Bad Education (2019)

Hugh Jackman has played a wide variety of roles, and with those characters he’s been able to show audiences his considerable range, but rarely, if ever, has he played a character as slimy as Frank Tassone. As the man at the centre of the largest school embezzlement scandal the United States has ever seen, Jackman absolutely owns the screen whenever he’s on it, and masterfully crafts a performance that reads as thoroughly charming and indefensibly loathsome.


Prisoners (2013)

Hopefully Denis Villeneuve works with Jackman again at some point in the future, because the work they were able to do together here is second to none. Jackman plays a tormented father pushed to the edge of his morality by circumstances beyond his control, supported by a truly stellar cast including Paul Dano, Jake Gyllenhaal, and Viola Davis. It’s essential viewing, and that’s before you get to the breathtaking Roger Deakins photography.


The Prestige (2006) 

Some would argue this is Christopher Nolan’s best film, and while I don’t know how anyone could possibly say that when they’re so spoiled for choice, how about this for an argument: Robert Angier is Hugh Jackman’s best character. An obsessive illusionist with a score to settle, a point to prove, and a chip on his shoulder, Angier allows Jackman to bring everything to the screen from flamboyant showmanship to berserker rage. That’s before taking the character’s secret into account, or acknowledging that Jackman gets to play his own alcoholic doppelganger, so there’s a little comedy thrown in there too.

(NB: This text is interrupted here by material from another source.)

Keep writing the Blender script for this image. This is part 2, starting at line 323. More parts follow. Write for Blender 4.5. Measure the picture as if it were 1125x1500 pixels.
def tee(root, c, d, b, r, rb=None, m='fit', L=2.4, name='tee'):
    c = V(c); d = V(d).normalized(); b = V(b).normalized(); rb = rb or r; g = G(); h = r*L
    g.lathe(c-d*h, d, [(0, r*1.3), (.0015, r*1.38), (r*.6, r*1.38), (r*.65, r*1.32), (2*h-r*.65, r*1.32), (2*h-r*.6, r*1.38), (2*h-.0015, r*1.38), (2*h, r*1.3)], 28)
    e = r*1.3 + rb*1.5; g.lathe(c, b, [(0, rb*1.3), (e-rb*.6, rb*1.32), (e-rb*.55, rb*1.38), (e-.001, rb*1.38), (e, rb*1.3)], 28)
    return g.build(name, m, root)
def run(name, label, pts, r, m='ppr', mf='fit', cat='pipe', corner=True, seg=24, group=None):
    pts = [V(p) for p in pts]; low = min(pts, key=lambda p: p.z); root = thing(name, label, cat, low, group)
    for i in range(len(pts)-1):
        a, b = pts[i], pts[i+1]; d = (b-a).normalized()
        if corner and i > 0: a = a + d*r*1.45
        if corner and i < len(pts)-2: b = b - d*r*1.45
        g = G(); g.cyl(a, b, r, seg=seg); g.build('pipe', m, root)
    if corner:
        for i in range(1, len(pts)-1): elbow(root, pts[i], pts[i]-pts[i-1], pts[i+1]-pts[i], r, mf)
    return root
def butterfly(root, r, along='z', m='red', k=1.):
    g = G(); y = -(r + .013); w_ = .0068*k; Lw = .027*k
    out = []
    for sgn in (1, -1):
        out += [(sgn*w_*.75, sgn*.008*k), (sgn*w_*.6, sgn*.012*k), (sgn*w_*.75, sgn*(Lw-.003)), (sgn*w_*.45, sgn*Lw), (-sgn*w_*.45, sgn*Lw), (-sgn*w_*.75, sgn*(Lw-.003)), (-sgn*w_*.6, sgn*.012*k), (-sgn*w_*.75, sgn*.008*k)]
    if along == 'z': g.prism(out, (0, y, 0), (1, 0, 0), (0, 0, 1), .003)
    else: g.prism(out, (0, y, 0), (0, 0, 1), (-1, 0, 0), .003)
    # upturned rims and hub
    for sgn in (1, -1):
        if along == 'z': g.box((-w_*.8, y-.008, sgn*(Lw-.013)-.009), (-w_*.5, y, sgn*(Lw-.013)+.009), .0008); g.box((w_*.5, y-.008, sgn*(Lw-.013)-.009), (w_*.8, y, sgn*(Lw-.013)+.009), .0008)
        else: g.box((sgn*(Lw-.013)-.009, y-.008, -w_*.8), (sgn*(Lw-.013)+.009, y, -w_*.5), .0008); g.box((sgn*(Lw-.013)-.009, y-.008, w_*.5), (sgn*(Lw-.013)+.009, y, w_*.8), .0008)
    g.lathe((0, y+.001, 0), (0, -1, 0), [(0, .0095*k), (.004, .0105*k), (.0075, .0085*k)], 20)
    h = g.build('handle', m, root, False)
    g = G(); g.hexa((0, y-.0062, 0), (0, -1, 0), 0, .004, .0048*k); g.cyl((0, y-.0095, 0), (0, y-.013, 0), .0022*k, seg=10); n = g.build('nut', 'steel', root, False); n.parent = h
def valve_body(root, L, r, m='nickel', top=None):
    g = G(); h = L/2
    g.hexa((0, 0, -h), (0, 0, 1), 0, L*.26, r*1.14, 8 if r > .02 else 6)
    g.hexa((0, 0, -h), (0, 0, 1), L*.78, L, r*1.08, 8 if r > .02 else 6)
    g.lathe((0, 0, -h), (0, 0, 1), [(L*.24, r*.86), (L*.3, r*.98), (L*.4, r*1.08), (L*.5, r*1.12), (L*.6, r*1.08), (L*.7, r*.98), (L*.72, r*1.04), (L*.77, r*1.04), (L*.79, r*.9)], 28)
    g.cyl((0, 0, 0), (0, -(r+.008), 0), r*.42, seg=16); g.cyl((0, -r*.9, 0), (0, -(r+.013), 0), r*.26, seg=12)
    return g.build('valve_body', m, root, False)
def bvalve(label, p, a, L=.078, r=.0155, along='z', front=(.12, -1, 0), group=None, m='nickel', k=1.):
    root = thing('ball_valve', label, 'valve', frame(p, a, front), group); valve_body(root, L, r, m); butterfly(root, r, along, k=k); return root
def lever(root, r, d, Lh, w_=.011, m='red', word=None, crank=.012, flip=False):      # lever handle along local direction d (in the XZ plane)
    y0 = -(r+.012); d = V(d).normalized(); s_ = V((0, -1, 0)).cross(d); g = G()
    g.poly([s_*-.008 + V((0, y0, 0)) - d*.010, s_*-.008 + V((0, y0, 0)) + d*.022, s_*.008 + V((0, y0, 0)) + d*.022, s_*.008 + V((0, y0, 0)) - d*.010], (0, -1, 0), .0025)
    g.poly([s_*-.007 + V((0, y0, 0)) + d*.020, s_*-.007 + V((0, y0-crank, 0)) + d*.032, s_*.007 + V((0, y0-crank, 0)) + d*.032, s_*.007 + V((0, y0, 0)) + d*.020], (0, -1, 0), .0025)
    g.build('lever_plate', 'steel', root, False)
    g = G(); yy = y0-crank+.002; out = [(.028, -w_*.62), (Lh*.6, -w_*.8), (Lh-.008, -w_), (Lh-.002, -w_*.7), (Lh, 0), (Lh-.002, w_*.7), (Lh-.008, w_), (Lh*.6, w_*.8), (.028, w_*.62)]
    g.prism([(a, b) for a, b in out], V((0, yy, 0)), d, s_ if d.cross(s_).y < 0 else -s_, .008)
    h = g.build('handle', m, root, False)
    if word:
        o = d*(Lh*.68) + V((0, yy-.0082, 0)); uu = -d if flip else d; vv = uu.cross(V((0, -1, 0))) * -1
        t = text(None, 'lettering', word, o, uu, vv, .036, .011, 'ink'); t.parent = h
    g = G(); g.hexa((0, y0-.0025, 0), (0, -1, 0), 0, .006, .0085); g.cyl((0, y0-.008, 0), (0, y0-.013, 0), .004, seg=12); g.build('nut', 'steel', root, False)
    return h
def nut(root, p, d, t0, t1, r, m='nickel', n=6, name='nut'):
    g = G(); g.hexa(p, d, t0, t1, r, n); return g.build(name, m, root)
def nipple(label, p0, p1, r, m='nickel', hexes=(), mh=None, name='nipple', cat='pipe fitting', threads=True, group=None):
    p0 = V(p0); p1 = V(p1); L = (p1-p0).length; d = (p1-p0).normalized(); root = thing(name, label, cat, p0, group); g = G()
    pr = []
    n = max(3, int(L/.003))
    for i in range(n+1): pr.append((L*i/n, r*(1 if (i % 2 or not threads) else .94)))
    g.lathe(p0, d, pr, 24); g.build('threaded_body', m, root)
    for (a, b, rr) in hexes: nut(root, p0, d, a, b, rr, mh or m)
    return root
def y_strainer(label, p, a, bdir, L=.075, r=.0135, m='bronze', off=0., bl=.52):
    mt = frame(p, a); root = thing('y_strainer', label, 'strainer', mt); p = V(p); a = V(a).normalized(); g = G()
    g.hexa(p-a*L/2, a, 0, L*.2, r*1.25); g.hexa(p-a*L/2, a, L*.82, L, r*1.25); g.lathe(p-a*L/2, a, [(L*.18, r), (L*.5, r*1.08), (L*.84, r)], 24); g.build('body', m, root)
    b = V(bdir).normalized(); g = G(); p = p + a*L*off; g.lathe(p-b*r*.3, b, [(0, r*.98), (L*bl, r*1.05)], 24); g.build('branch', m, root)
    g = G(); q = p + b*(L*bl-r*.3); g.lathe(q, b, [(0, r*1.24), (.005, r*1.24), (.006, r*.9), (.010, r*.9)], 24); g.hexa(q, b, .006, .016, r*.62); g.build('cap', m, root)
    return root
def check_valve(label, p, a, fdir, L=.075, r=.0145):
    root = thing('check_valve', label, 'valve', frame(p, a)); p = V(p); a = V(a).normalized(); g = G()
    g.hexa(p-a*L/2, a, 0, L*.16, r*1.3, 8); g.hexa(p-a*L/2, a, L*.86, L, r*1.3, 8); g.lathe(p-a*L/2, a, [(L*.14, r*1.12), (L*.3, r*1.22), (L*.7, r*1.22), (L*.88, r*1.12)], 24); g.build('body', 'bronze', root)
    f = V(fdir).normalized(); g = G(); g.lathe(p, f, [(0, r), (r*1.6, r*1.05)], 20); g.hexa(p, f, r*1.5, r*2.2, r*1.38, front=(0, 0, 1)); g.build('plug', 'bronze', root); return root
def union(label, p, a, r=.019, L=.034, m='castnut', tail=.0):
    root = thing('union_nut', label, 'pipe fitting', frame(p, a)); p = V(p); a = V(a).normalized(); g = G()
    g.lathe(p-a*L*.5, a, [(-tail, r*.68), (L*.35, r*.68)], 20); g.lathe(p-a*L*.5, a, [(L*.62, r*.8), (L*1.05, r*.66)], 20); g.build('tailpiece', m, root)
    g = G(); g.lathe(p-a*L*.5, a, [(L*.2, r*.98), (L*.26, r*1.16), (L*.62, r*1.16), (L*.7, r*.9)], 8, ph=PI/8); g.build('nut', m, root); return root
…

What could could possibly compete?


The Fountain (2006)

A metaphysical, metafictional journey through love and loss via space and time with the best Clint Mansell score ever (sorry, Moon!) The Fountain isn’t for everyone, but the people that it’s for? It’s really, really for. Few films scratch this particular itch, and it very nearly didn’t get made. It almost didn’t star Hugh Jackman at all. The incarnation before Jackman was cast alongside Rachel Weisz was double the budget and set to star Brad Pitt and Cate Blanchett. A script rewrite and a recast saved the project, so this is quite literally a film that likely wouldn’t exist without the birthday boy.


Logan (2017)

After defining his career for the better part of two decades, the X-Men series finally provided Jackman with the solo Wolverine film that he deserved. Director James Mangold puts some distance between Jackman’s swansong as the character that made him a household name and any previous X-Men stories the audience might remember by setting the film in a slightly more distant future and elegantly calling the continuity of those into question. This is an X-Men story, it’s a Wolverine story, but it stands alone. It’s interesting to see the director of The Wolverine flip from making that — the run-of-the-mill superhero movie he presumably felt obliged to make, and a much more wonky schlockbuster — to fighting for something a lot closer to his heart, an homage to Shane, with a sci-fi edge. It’s a stunning end result, and a miracle of a movie.


Those are five Jackman films I recommend you check out sometime. Now what are some of your favorite films to feature birthday boy Hugh Jackman?